Most ’90s cartoons are a little strange but Biker Mice From Mars may have been the strangest.

Biker Mice From Mars
Photo: Disney

They rock. They ride. They wear pants. Throttle, Modo, and Vinnie are a trio of humanoid mice who were freedom fighters kidnapped from Mars during the Plutarkian invasion, when their archenemies destroyed half the planet. They thought they’d escaped until a Plutarkian rocket crashed into their spaceship and sent them hurtling down to Chicago. Since their bikes crashed with them, the first place they had to get their tails to was the Last Chance Garage. Underappreciated mechanic Charlene “Charley” Davidson is often pulled into their undertakings, all of which center on trashing evil Plutarkian chairman Lawrence Limburger.

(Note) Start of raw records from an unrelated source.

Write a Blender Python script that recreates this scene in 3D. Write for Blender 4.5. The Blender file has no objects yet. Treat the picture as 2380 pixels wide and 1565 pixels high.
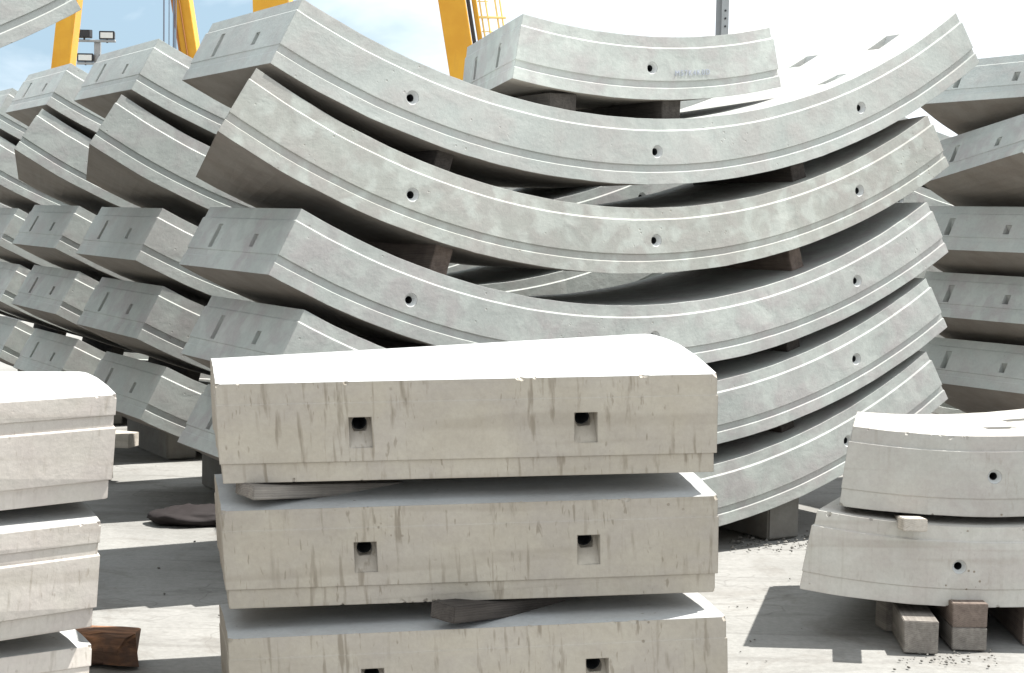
import bpy, bmesh, math, random
from mathutils import Vector, Matrix, noise
random.seed(7)
C = bpy.context.scene.collection
PI = math.pi
R = math.radians
CAMH = 1.5

# ------------------------------------------------------------------ camera
F_PX, HOR, ROLL = 3623.32, 543.92, -0.018234
pitch = math.atan((782.5 - HOR) / F_PX)
Fv = Vector((0, math.cos(pitch), -math.sin(pitch)))
Up = Vector((0, math.sin(pitch), math.cos(pitch)))
Xv = Vector((1, 0, 0))
Rv = Xv * math.cos(ROLL) - Up * math.sin(ROLL)
Uv = Xv * math.sin(ROLL) + Up * math.cos(ROLL)
cam_d = bpy.data.cameras.new("camera")
cam = bpy.data.objects.new("camera", cam_d)
C.objects.link(cam)
m = Matrix.Identity(4)
for i in range(3):
    m[i][0], m[i][1], m[i][2] = Rv[i], Uv[i], -Fv[i]
m[2][3] = CAMH
cam.matrix_world = m
cam_d.sensor_width = 36
cam_d.lens = 36 * F_PX / 2380
cam_d.clip_end = 3000
bpy.context.scene.camera = cam

def at(px, py, dist):
    """world point seen at (px,py) of the 2380-wide picture, at forward distance dist"""
    return Vector((0, 0, CAMH)) + (Fv + Rv * ((px - 1190) / F_PX) - Uv * ((py - 782.5) / F_PX)) * dist

# ------------------------------------------------------------------ tags
def tag(o, label=None, cat=None, group=None, kind=None):
    if label: o['label'] = label
    if cat: o['category'] = cat
    if group: o['group'] = group
    if kind: o['kind'] = kind
    return o

def empty(name, label, cat, group=None):
    o = bpy.data.objects.new(name, None)
    o.empty_display_size = 0.2
    C.objects.link(o)
    return tag(o, label, cat, group)

def obj(name, bm, mat, parent=None, smooth=False):
    me = bpy.data.meshes.new(name)
    bmesh.ops.recalc_face_normals(bm, faces=bm.faces)
    bm.to_mesh(me); bm.free()
    if isinstance(mat, (list, tuple)):
        for k in mat: me.materials.append(k)
    else:
        me.materials.append(mat)
    if smooth:
        me.shade_smooth()
    o = bpy.data.objects.new(name, me)
    C.objects.link(o)
    if parent: o.parent = parent
    return o

def copy_thing(root, label, group=None):
    c = root.copy(); C.objects.link(c)
    for ch in root.children:
        d = ch.copy(); C.objects.link(d); d.parent = c
        for g in ch.children:
            h = g.copy(); C.objects.link(h); h.parent = d
    c['label'] = label
    if group: c['group'] = group
    return c

# ------------------------------------------------------------------ materials
def new_mat(name):
    mt = bpy.data.materials.new(name); mt.use_nodes = True
    nt = mt.node_tree; nt.nodes.clear()
    out = nt.nodes.new('ShaderNodeOutputMaterial')
    b = nt.nodes.new('ShaderNodeBsdfPrincipled')
    nt.links.new(b.outputs[0], out.inputs[0])
    b.inputs['Roughness'].default_value = 0.85
    b.inputs['Specular IOR Level'].default_value = 0.25
    return mt, nt, b

class N:
    """tiny node helper"""
    def __init__(s, nt): s.nt = nt
    def new(s, t, **kw):
        n = s.nt.nodes.new(t)
        for k, v in kw.items(): setattr(n, k, v)
        return n
    def link(s, a, b): s.nt.links.new(a, b)
    def coord(s, rnd=True, gen='Object'):
        tc = s.new('ShaderNodeTexCoord')
        if not rnd: return tc.outputs[gen]
        oi = s.new('ShaderNodeObjectInfo')
        mu = s.new('ShaderNodeMath', operation='MULTIPLY'); mu.inputs[1].default_value = 37.0
        s.link(oi.outputs['Random'], mu.inputs[0])
        ad = s.new('ShaderNodeVectorMath', operation='ADD')
        s.link(tc.outputs[gen], ad.inputs[0]); s.link(mu.outputs[0], ad.inputs[1])
        return ad.outputs[0]
    def scaled(s, v, sc):
        mp = s.new('ShaderNodeMapping'); mp.inputs['Scale'].default_value = sc
        s.link(v, mp.inputs[0]); return mp.outputs[0]
    def noise(s, v, scale, detail=4, rough=.55, dist=0):
        n = s.new('ShaderNodeTexNoise'); s.link(v, n.inputs['Vector'])
        n.inputs['Scale'].default_value = scale; n.inputs['Detail'].default_value = detail
        n.inputs['Roughness'].default_value = rough; n.inputs['Distortion'].default_value = dist
        return n.outputs['Fac']
    def ramp(s, f, stops):
        r = s.new('ShaderNodeValToRGB'); s.link(f, r.inputs[0])
        e = r.color_ramp.elements
        while len(e) < len(stops): e.new(.5)
        for k, (p, c) in enumerate(stops):
            e[k].position = p
            e[k].color = (c, c, c, 1) if isinstance(c, (int, float)) else (*c, 1)
        return r.outputs[0]
    def mix(s, f, a, b, mode='MIX'):
        n = s.new('ShaderNodeMix', data_type='RGBA', blend_type=mode)
        if isinstance(f, (int, float)): n.inputs[0].default_value = f
        else: s.link(f, n.inputs[0])
        for i, q in ((6, a), (7, b)):
            if isinstance(q, tuple): n.inputs[i].default_value = (*q, 1)
            else: s.link(q, n.inputs[i])
        return n.outputs[2]
    def bump(s, h, strength, dist, normal=None):
        n = s.new('ShaderNodeBump'); s.link(h, n.inputs['Height'])
        n.inputs['Strength'].default_value = strength; n.inputs['Distance'].default_value = dist
        if normal is not None: s.link(normal, n.inputs['Normal'])
        return n.outputs[0]
    def mul(s, a, b):
        n = s.new('ShaderNodeMath', operation='MULTIPLY')
        for i, q in ((0, a), (1, b)):
            if isinstance(q, (int, float)): n.inputs[i].default_value = q
            else: s.link(q, n.inputs[i])
        return n.outputs[0]

def concrete(name, base, light, pink, blotch=1.0, streak=0.0, pits=0.4, dark=(.2, .17, .13), bev=.004):
    mt, nt, b = new_mat(name); n = N(nt)
    v = n.coord()
    big = n.noise(v, 1.4, 3)
    mid = n.noise(v, 10.5, 2, .4, .35)
    mid2 = n.noise(n.scaled(v, (1, 1, 1.3)), 5.0, 4, .55, .3)
    col = n.mix(n.ramp(mid2, [(.40, 0), (.62, 1)]), base, pink)
    f = n.ramp(mid, [(.47, 0), (.63, 1.0)])
    col = n.mix(n.mul(f, .75 * blotch), col, light)
    sh = n.ramp(big, [(.3, .86), (.7, 1.07)])
    col = n.mix(1.0, col, sh, 'MULTIPLY')
    fine = n.noise(v, 60, 6, .7)
    col = n.mix(1.0, col, n.ramp(fine, [(.3, .92), (.7, 1.05)]), 'MULTIPLY')
    if streak:
        s1 = n.noise(n.scaled(v, (50, 50, 1.05)), 1.0, 3, .5, .10)
        s2 = n.noise(n.scaled(v, (3, 3, 3.0)), 1.0, 3)
        st = n.mul(n.ramp(s1, [(.565, 0), (.70, 1)]), n.ramp(s2, [(.38, 0), (.56, 1)]))
        col = n.mix(n.mul(st, streak), col, dark)
        s3 = n.noise(n.scaled(v, (75, 75, 16)), 1.0, 2, .5, .3)
        st3 = n.mul(n.ramp(s3, [(.64, 0), (.71, 1)]), n.ramp(n.noise(v, 4.5, 2), [(.44, 0), (.54, 1)]))
        col = n.mix(n.mul(st3, streak * .9), col, dark)
        hz = n.noise(n.scaled(v, (.6, .6, 14)), 1.0, 2, .5, .3)
        col = n.mix(n.mul(n.ramp(hz, [(.6, 0), (.68, 1)]), .22), col, dark)
    oi = n.new('ShaderNodeObjectInfo')
    vr = n.ramp(oi.outputs['Random'], [(0, .90), (1, 1.05)])
    col = n.mix(1.0, col, vr, 'MULTIPLY')
    # bug holes
    vo = n.new('ShaderNodeTexVoronoi'); n.link(v, vo.inputs['Vector']); vo.inputs['Scale'].default_value = 24
    ph = n.ramp(vo.outputs['Distance'], [(.07, 1), (.13, 0)])
    pm = n.mul(ph, n.ramp(n.noise(v, 3.1, 2), [(.56, 0), (.64, 1)]))
    col = n.mix(n.mul(pm, pits), col, dark)
    n.link(col, b.inputs['Base Color'])
    bv = n.new('ShaderNodeBevel'); bv.samples = 3; bv.inputs['Radius'].default_value = bev
    nn = n.bump(fine, .25, .004, bv.outputs[0])
    nn = n.bump(mid2, .25, .02, nn)
    inv = n.new('ShaderNodeMath', operation='SUBTRACT'); inv.inputs[0].default_value = 1; n.link(pm, inv.inputs[1])
    nn = n.bump(inv.outputs[0], .5, .004, nn)
    n.link(nn, b.inputs['Normal'])
    b.inputs['Roughness'].default_value = .8
    return mt

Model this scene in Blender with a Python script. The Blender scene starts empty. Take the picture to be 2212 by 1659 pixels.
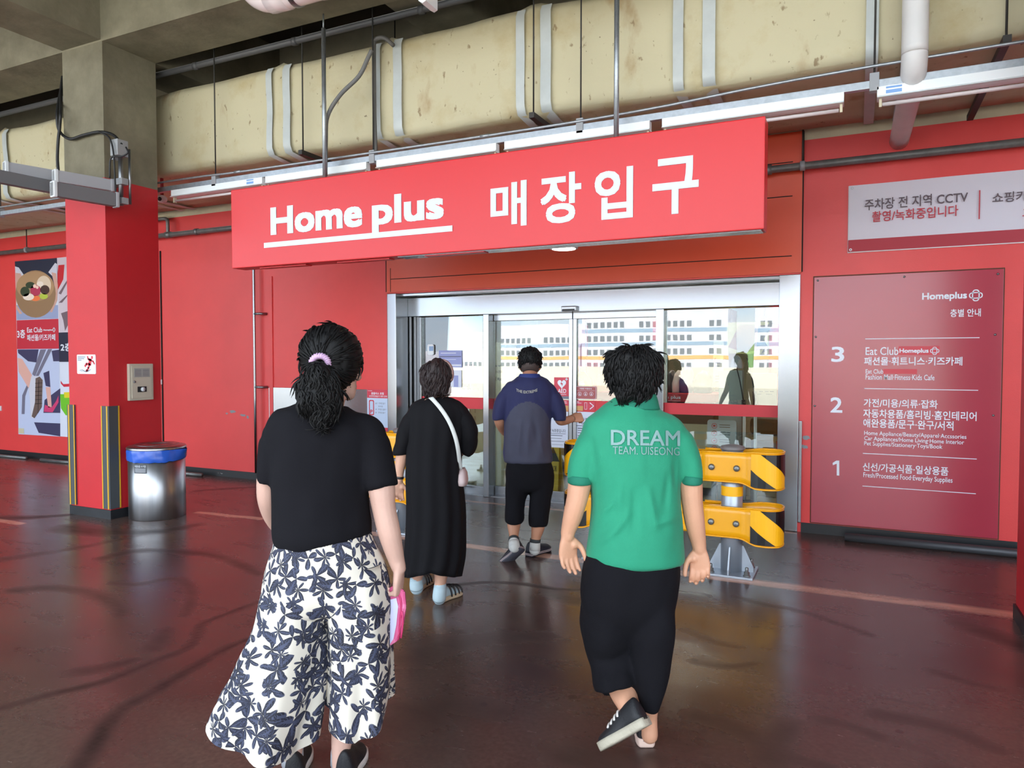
import bpy, bmesh, math, random
import numpy as np
from mathutils import Vector, Matrix, noise

SC = bpy.context.scene
COL = SC.collection
random.seed(7)

# ---------------------------------------------------------------- camera
EYE = Vector((0.0, -6.90, 1.55))
YAW, PITCH, FPX = math.radians(25.6), math.radians(1.95), 1550.0
cd = bpy.data.cameras.new('camera'); cam = bpy.data.objects.new('camera', cd); COL.objects.link(cam)
cam.location = EYE
cam.rotation_euler = (math.pi / 2 - PITCH, 0, YAW)
cd.sensor_width = 36.0; cd.lens = FPX / 2212.0 * 36.0; cd.clip_start = 0.05; cd.clip_end = 600
SC.camera = cam

# ---------------------------------------------------------------- sky, sun, exposure
wd = bpy.data.worlds.new('world'); SC.world = wd; wd.use_nodes = True
wn, wl = wd.node_tree.nodes, wd.node_tree.links
bg = wn['Background']; bg.inputs['Strength'].default_value = 7.0
tc = wn.new('ShaderNodeTexCoord'); nz = wn.new('ShaderNodeTexNoise'); nz.inputs['Scale'].default_value = 3.2
nz.inputs['Detail'].default_value = 5
mp = wn.new('ShaderNodeMapping'); mp.inputs['Scale'].default_value = (1, 1, 2.6)
rp = wn.new('ShaderNodeValToRGB'); rp.color_ramp.elements[0].position = .42; rp.color_ramp.elements[1].position = .62
rp.color_ramp.elements[0].color = (.62, .80, 1.0, 1); rp.color_ramp.elements[1].color = (1.0, 1.0, 1.0, 1)
wl.new(tc.outputs['Generated'], mp.inputs['Vector']); wl.new(mp.outputs[0], nz.inputs['Vector'])
wl.new(nz.outputs[0], rp.inputs[0]); wl.new(rp.outputs[0], bg.inputs['Color'])
sl = bpy.data.lights.new('sun', 'SUN'); sun = bpy.data.objects.new('sun', sl); COL.objects.link(sun)
sl.energy = 36.0; sl.angle = math.radians(.6); sl.color = (1.0, .95, .86)
sun.rotation_euler = Vector((-.28, -.62, -.80)).to_track_quat('-Z', 'Y').to_euler()   # comes over the shop roof, from behind the wall
sun.location = (0, 10, 20)
SC.view_settings.view_transform = 'Standard'; SC.view_settings.look = 'None'
SC.view_settings.gamma = 1.0; SC.view_settings.use_curve_mapping = False
SC.view_settings.exposure = -0.52

# ---------------------------------------------------------------- measuring helpers (photo point -> place on a real plane)
_f = Vector((-math.sin(YAW) * math.cos(PITCH), math.cos(YAW) * math.cos(PITCH), -math.sin(PITCH)))
_r = Vector((math.cos(YAW), math.sin(YAW), 0)); _d = _f.cross(_r)
def ray(px, py): return _f + _r * ((px - 1106) / FPX) + _d * ((py - 829.5) / FPX)
def at_y(px, py, y):
    v = ray(px, py); return EYE + v * ((y - EYE.y) / v.y)
def at_z(px, py, z):
    v = ray(px, py); return EYE + v * ((z - EYE.z) / v.z)
def at_x(px, py, x):
    v = ray(px, py); return EYE + v * ((x - EYE.x) / v.x)
def at_d(px, py, depth): return EYE + ray(px, py) * depth

# ---------------------------------------------------------------- materials
def S(r, g, b):
    return tuple(((c / 255) / 12.92 if c / 255 <= .04045 else ((c / 255 + .055) / 1.055) ** 2.4) for c in (r, g, b))
MATS = {}
def M(name, rgb=(128, 128, 128), rough=.5, metal=0.0, var=0.0, scale=6.0, bump=0.0, bscale=60.0, coat=0.0, spec=.5, emit=0.0, rgb2=None, stretch=(1, 1, 1), detail=4, sheen=0, sharp=None, coat_rough=.1, lin=False):
    if name in MATS: return MATS[name]
    m = bpy.data.materials.new(name); m.use_nodes = True; MATS[name] = m
    n, l = m.node_tree.nodes, m.node_tree.links; b = n['Principled BSDF']
    c = rgb if lin else S(*rgb)
    b.inputs['Base Color'].default_value = (*c, 1); b.inputs['Roughness'].default_value = rough; b.inputs['Metallic'].default_value = metal
    b.inputs['Coat Weight'].default_value = coat; b.inputs['Specular IOR Level'].default_value = spec; b.inputs['Coat Roughness'].default_value = coat_rough
    if sheen: b.inputs['Sheen Weight'].default_value = sheen; b.inputs['Sheen Roughness'].default_value = .4
    if emit: b.inputs['Emission Color'].default_value = (*c, 1); b.inputs['Emission Strength'].default_value = emit
    if var or rgb2 or bump:
        t = n.new('ShaderNodeTexCoord'); mpn = n.new('ShaderNodeMapping'); mpn.inputs['Scale'].default_value = stretch
        l.new(t.outputs['Object'], mpn.inputs['Vector'])
    if var or rgb2:
        no = n.new('ShaderNodeTexNoise'); no.inputs['Scale'].default_value = scale; no.inputs['Detail'].default_value = detail; no.inputs['Roughness'].default_value = .62
        l.new(mpn.outputs[0], no.inputs['Vector'])
        r = n.new('ShaderNodeValToRGB')
        c2 = S(*rgb2) if rgb2 else tuple(max(0, x * (1 - var)) for x in c)
        c1 = c if rgb2 else tuple(min(1, x * (1 + var)) for x in c)
        r.color_ramp.elements[0].color = (*c2, 1); r.color_ramp.elements[1].color = (*c1, 1)
        lo, hi = sharp or (.32, .68)
        r.color_ramp.elements[0].position = lo; r.color_ramp.elements[1].position = hi
        l.new(no.outputs[0], r.inputs[0]); l.new(r.outputs[0], b.inputs['Base Color'])
    if bump:
        no2 = n.new('ShaderNodeTexNoise'); no2.inputs['Scale'].default_value = bscale; no2.inputs['Detail'].default_value = 3
        l.new(mpn.outputs[0], no2.inputs['Vector'])
        bp = n.new('ShaderNodeBump'); bp.inputs['Strength'].default_value = bump; bp.inputs['Distance'].default_value = .01
        l.new(no2.outputs[0], bp.inputs['Height']); l.new(bp.outputs[0], b.inputs['Normal'])
    return m

# ---------------------------------------------------------------- object helpers
BASE = {}
def props(o, label=None, cat=None, group=None, kind=None):
    if label: o['label'] = label
    if cat: o['category'] = cat
    if group: o['group'] = group
    if kind: o['kind'] = kind
    return o
def thing(name, loc, label, cat, group=None, kind=None):
    o = bpy.data.objects.new(name, None); COL.objects.link(o); o.location = loc; o.empty_display_size = .1
    BASE[o] = Vector(loc); return props(o, label, cat, group, kind)
def obj(name, bm, mats, parent=None, label=None, cat=None, group=None, kind=None, smooth=False, origin=None):
    """links a bmesh (built in world coordinates) as ONE mesh object, its origin at the parent's base or at its own base"""
    me = bpy.data.meshes.new(name)
    if not isinstance(mats, (list, tuple)): mats = [mats]
    if parent is not None: base = BASE[parent]
    elif origin is not None: base = Vector(origin)
    else:
        vs = [v.co for v in bm.verts]
        base = Vector(((min(v.x for v in vs) + max(v.x for v in vs)) / 2, (min(v.y for v in vs) + max(v.y for v in vs)) / 2, min(v.z for v in vs)))
    bmesh.ops.translate(bm, verts=bm.verts, vec=-base)
    if smooth:
        for f in bm.faces: f.smooth = True
    bm.to_mesh(me); bm.free()
    for m in mats: me.materials.append(m)
    o = bpy.data.objects.new(name, me); COL.objects.link(o)
    if parent is not None: o.parent = parent
    else: o.location = base
    BASE[o] = base
    return props(o, label, cat, group, kind)
def dup(root, delta, label=None, group=None):
    """a copy of a thing with copies of its parts and sub-parts"""
    r = root.copy(); COL.objects.link(r); r.location = root.location + Vector(delta); BASE[r] = BASE[root] + Vector(delta)
    if label: r['label'] = label
    if group: r['group'] = group
    for ch in list(root.children):
        c = ch.copy(); COL.objects.link(c); c.parent = r
        for g in list(ch.children):
            d = g.copy(); COL.objects.link(d); d.parent = c
    return r
def nb(): return bmesh.new()
def box(bm, x0, x1, y0, y1, z0, z1, mi=0, bev=0.0):
    vs = [bm.verts.new((x, y, z)) for z in (z0, z1) for y in (y0, y1) for x in (x0, x1)]
    fs = [bm.faces.new([vs[i] for i in q]) for q in ((0, 2, 3, 1), (4, 5, 7, 6), (0, 1, 5, 4), (2, 6, 7, 3), (0, 4, 6, 2), (1, 3, 7, 5))]
    for f in fs: f.material_index = mi
    if bev:
        es = list({e for f in fs for e in f.edges})
        bmesh.ops.bevel(bm, geom=es, offset=bev, segments=2, affect='EDGES', profile=.6)
    return bm
def obox(bm, p0, p1, w, h, up=(0, 0, 1), mi=0, bev=0.0):
    """a bar of section w x h from p0 to p1"""
    p0, p1 = Vector(p0), Vector(p1); t = (p1 - p0).normalized(); u = Vector(up); s = t.cross(u).normalized(); u = s.cross(t)
    vs = [bm.verts.new(p + s * a * w / 2 + u * b * h / 2) for p in (p0, p1) for a, b in ((-1, -1), (1, -1), (1, 1), (-1, 1))]
    fs = [bm.faces.new([vs[i] for i in q]) for q in ((0, 1, 2, 3), (7, 6, 5, 4), (0, 4, 5, 1), (1, 5, 6, 2), (2, 6, 7, 3), (3, 7, 4, 0))]
    for f in fs: f.material_index = mi
    bmesh.ops.recalc_face_normals(bm, faces=fs)
    if bev: bmesh.ops.bevel(bm, geom=list({e for f in fs for e in f.edges}), offset=bev, segments=2, affect='EDGES', profile=.6)
    return bm
def rings(bm, rr, mi=0, cap=True, closed=True):
    """skin a list of rings (each a list of points)"""
    R = [[bm.verts.new(p) for p in r] for r in rr]; n = len(R[0]); fs = []
    for a, b in zip(R, R[1:]):
        for i in range(n if closed else n - 1):
            j = (i + 1) % n
            fs.append(bm.faces.new((a[i], a[j], b[j], b[i])))
    if cap and closed:
        fs.append(bm.faces.new(list(reversed(R[0])))); fs.append(bm.faces.new(R[-1]))
    for f in fs: f.material_index = mi; f.smooth = True
    return fs
def frame(t, side):
    t = Vector(t).normalized(); s = Vector(side); s = s - t * s.dot(t)
    if s.length < 1e-4:
        s = Vector((1, 0, 0)) - t * t.x
        if s.length < 1e-3: s = Vector((0, 1, 0)) - t * t.y
    s.normalize(); return t, s, t.cross(s)
def loft(bm, secs, side=(1, 0, 0), n=16, mi=0, cap=True, ex=2.0, mod=None, tang=None):
    """secs: (point, half width along side, half depth[, ex]); rings stand across the path"""
    P = [Vector(s[0]) for s in secs]; rr = []
    for k, s in enumerate(secs):
        t = tang or (P[min(k + 1, len(P) - 1)] - P[max(k - 1, 0)])
        t, a, b = frame(t, side); e = s[3] if len(s) > 3 else ex; ring = []
        for i in range(n):
            th = 2 * math.pi * i / n; c, q = math.cos(th), math.sin(th)
            c2 = math.copysign(abs(c) ** (2 / e), c); q2 = math.copysign(abs(q) ** (2 / e), q)
            g = 1.0 if mod is None else mod(th, k / max(1, len(secs) - 1))
            ring.append(P[k] + a * (c2 * s[1] * g) + b * (q2 * s[2] * g))
        rr.append(ring)
    return rings(bm, rr, mi, cap)
def smooth_path(pts, sub=6):
    """Catmull-Rom through tuples of numbers / vectors"""
    A = [np.array([*(p if not isinstance(p, Vector) else tuple(p))], float) for p in pts]; out = []
    A = [2 * A[0] - A[1]] + A + [2 * A[-1] - A[-2]]
    for i in range(1, len(A) - 2):
        for k in range(sub):
            t = k / sub; a, b, c, d = A[i - 1:i + 3]
            out.append(.5 * (2 * b + (c - a) * t + (2 * a - 5 * b + 4 * c - d) * t * t + (3 * b - a - 3 * c + d) * t ** 3))
    out.append(A[-2]); return out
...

Biker Mice From Mars was undoubtedly one of the most awesomely weirdest shows to come out of the ‘90s, with the original series running from 1993-1996. You might think you saw something as bizarre as bionic mice in your sleep, but it was definitely on TV. There was a 2006 reboot that gave certain villains the fate they deserved. Now, with another reboot possibly on the horizon, we look back at the most unbelievable things about the adventures of a trio of mice who are everything mice technically aren’t supposed to be. Let’s rock and ride!

Biker Mice From Mars Are Barely Mice

Earth mice? Don’t know them. These rodents are with buff bods and antennae who never heard of stereotypes like “quiet as a mouse” until they landed on our turf. Not that they were ever quiet. They rock out to heavy metal while zooming down the streets of Chicago on their bikes and cranking up the boombox while playing hockey with a hubcap in Charley’s garage. Unfortunately, being too attached to your radio (because things like Spotify didn’t exist in 1993) can have its drawbacks. When their bike radios break down, Limburger tries to exploit that by starting up his own bogus radio station to lure them over. 

Being a Martian mouse has its advantages. Their tails are also strong enough to lasso things hands-free—there’s a reason it’s always “tail-whippin’ time!” A tail like that can wrangle one of Limburger’s goons or save innocent citizens from danger. It’s also a convenient way to grab something and hurl it at one of Karbunkle’s many robotic contraptions that come after them.